What is expected: Your task is to transcribe, without alteration, the lines from the top of the material below through the line bearing "self.bm = bmesh.new()", inclusive.

================

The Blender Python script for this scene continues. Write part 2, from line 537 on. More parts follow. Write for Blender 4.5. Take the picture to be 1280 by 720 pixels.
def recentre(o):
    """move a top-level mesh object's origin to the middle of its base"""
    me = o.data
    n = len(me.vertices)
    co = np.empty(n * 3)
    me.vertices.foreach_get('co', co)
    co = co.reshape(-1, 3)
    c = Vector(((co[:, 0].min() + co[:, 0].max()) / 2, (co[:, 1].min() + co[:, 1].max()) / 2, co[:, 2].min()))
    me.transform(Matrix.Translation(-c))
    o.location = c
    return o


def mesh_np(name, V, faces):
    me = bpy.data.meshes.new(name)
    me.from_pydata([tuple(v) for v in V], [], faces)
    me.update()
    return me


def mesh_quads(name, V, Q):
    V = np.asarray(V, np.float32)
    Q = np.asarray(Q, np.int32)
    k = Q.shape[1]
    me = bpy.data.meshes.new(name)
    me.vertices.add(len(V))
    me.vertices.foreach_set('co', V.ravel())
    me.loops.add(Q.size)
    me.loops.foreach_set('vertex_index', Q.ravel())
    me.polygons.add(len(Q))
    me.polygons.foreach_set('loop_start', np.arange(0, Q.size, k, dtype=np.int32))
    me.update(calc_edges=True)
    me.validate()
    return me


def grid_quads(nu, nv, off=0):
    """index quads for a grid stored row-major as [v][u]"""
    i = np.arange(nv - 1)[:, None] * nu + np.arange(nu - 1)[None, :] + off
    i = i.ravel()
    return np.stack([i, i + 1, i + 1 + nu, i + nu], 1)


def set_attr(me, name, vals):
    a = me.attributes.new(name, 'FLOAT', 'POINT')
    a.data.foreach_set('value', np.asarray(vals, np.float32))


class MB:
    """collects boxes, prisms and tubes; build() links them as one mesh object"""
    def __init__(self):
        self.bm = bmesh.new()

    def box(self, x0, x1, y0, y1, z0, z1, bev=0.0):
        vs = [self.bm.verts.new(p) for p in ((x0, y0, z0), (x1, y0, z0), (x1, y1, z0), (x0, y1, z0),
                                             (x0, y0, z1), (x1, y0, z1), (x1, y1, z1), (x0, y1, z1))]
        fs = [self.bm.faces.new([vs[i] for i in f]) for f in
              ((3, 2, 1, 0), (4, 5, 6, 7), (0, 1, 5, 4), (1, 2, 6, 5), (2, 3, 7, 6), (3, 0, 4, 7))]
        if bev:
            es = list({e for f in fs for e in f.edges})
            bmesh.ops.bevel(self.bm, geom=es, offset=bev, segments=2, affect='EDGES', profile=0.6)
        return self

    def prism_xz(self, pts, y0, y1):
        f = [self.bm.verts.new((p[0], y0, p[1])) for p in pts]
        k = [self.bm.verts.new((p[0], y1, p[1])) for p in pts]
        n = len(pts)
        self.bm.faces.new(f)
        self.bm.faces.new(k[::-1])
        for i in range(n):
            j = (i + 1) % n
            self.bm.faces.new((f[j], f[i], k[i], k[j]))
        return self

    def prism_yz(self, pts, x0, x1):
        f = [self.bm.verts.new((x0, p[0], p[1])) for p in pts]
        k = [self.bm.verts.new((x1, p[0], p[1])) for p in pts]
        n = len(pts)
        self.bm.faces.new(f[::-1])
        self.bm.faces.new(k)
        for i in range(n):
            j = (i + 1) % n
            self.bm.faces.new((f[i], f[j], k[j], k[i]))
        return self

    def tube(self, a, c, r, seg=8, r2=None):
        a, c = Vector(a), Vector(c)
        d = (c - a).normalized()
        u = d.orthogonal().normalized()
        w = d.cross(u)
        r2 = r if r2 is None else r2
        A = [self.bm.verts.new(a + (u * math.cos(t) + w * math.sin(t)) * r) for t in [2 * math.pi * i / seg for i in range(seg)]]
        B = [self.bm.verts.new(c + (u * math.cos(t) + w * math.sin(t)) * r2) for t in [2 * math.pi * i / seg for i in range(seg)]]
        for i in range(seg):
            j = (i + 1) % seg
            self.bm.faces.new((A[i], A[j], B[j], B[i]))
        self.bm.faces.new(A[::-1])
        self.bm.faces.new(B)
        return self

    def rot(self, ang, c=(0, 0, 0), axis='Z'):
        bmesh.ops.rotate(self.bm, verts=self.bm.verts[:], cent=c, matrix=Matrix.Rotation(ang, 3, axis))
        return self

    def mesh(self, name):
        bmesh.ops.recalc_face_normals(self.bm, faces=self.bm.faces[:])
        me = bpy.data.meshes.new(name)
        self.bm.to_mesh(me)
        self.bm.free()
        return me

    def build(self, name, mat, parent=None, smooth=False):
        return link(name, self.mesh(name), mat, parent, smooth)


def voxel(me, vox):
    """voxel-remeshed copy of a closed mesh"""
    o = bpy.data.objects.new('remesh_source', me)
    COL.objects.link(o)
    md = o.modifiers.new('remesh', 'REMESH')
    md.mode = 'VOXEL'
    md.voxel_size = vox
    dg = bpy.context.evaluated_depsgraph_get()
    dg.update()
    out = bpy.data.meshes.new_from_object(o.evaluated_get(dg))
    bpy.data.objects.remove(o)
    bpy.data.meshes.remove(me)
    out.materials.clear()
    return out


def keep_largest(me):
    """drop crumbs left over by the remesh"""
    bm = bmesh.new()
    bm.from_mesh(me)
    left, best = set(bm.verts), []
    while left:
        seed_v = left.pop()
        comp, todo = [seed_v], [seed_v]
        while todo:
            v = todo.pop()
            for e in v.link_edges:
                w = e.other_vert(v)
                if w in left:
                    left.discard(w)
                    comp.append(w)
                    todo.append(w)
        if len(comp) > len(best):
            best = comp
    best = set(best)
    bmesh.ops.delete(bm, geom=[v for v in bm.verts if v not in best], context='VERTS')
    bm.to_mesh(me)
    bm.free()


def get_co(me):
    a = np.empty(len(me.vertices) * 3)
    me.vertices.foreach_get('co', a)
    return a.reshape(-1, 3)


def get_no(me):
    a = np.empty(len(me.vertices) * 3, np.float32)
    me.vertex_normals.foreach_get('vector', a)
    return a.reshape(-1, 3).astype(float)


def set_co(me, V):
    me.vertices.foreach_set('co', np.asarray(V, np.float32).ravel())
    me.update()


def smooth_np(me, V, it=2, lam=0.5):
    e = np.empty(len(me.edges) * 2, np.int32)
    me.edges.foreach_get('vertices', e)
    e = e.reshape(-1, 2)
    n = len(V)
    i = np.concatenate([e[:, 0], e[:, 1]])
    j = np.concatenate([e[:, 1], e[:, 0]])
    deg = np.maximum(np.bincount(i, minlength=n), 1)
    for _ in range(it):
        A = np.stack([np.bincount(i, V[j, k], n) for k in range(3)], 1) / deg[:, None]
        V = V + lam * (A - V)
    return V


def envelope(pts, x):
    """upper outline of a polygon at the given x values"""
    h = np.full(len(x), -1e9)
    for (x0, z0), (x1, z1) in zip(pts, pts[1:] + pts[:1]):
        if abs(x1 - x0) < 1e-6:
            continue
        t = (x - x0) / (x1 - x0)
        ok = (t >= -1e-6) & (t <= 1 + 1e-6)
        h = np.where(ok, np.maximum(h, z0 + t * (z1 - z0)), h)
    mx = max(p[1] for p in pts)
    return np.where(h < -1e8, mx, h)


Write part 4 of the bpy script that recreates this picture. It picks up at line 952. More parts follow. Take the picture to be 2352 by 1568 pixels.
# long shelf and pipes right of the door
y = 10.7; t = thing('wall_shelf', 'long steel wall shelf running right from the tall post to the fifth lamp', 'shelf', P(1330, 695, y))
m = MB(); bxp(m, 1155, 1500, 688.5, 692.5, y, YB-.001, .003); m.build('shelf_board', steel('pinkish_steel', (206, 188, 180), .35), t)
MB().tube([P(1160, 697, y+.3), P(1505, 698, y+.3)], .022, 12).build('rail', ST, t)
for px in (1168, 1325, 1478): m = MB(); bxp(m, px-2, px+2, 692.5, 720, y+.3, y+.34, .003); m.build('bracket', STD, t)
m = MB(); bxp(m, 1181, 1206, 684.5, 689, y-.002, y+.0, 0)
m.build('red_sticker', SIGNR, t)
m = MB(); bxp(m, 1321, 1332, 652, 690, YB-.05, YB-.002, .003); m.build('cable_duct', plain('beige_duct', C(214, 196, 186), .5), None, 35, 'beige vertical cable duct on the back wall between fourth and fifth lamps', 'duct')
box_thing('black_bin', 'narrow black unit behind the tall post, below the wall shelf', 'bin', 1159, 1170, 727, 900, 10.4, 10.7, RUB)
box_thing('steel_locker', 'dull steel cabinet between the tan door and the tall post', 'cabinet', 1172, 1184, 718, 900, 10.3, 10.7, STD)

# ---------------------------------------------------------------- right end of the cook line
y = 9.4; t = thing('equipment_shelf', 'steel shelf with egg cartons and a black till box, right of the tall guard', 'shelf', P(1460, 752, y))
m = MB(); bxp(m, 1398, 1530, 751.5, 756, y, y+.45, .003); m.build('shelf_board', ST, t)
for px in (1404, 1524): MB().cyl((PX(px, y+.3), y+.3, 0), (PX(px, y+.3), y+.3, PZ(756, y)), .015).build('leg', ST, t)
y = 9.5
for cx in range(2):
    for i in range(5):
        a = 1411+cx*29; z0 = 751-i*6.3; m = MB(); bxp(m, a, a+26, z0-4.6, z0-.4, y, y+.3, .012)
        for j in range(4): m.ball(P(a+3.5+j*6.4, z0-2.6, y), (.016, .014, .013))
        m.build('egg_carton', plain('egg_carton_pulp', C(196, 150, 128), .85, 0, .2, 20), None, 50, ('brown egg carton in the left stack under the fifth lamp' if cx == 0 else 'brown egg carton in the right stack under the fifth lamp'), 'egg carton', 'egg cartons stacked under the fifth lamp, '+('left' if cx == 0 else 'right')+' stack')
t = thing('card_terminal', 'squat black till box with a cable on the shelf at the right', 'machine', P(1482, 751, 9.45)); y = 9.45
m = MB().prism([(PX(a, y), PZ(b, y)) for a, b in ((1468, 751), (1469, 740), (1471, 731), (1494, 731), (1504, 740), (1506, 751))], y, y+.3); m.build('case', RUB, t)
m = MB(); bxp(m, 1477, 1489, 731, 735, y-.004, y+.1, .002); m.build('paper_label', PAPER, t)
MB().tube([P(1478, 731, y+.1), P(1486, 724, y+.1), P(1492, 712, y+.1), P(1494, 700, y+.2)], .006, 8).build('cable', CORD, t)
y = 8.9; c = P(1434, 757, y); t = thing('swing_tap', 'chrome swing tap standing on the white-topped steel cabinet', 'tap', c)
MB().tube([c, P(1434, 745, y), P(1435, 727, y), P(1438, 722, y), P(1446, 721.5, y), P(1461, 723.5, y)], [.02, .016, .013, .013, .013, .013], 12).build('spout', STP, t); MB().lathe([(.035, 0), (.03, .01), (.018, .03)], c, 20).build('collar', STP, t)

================

Answer in full:
The Blender Python script for this scene continues. Write part 2, from line 537 on. More parts follow. Write for Blender 4.5. Take the picture to be 1280 by 720 pixels.
def recentre(o):
    """move a top-level mesh object's origin to the middle of its base"""
    me = o.data
    n = len(me.vertices)
    co = np.empty(n * 3)
    me.vertices.foreach_get('co', co)
    co = co.reshape(-1, 3)
    c = Vector(((co[:, 0].min() + co[:, 0].max()) / 2, (co[:, 1].min() + co[:, 1].max()) / 2, co[:, 2].min()))
    me.transform(Matrix.Translation(-c))
    o.location = c
    return o


def mesh_np(name, V, faces):
    me = bpy.data.meshes.new(name)
    me.from_pydata([tuple(v) for v in V], [], faces)
    me.update()
    return me


def mesh_quads(name, V, Q):
    V = np.asarray(V, np.float32)
    Q = np.asarray(Q, np.int32)
    k = Q.shape[1]
    me = bpy.data.meshes.new(name)
    me.vertices.add(len(V))
    me.vertices.foreach_set('co', V.ravel())
    me.loops.add(Q.size)
    me.loops.foreach_set('vertex_index', Q.ravel())
    me.polygons.add(len(Q))
    me.polygons.foreach_set('loop_start', np.arange(0, Q.size, k, dtype=np.int32))
    me.update(calc_edges=True)
    me.validate()
    return me


def grid_quads(nu, nv, off=0):
    """index quads for a grid stored row-major as [v][u]"""
    i = np.arange(nv - 1)[:, None] * nu + np.arange(nu - 1)[None, :] + off
    i = i.ravel()
    return np.stack([i, i + 1, i + 1 + nu, i + nu], 1)


def set_attr(me, name, vals):
    a = me.attributes.new(name, 'FLOAT', 'POINT')
    a.data.foreach_set('value', np.asarray(vals, np.float32))


class MB:
    """collects boxes, prisms and tubes; build() links them as one mesh object"""
    def __init__(self):
        self.bm = bmesh.new()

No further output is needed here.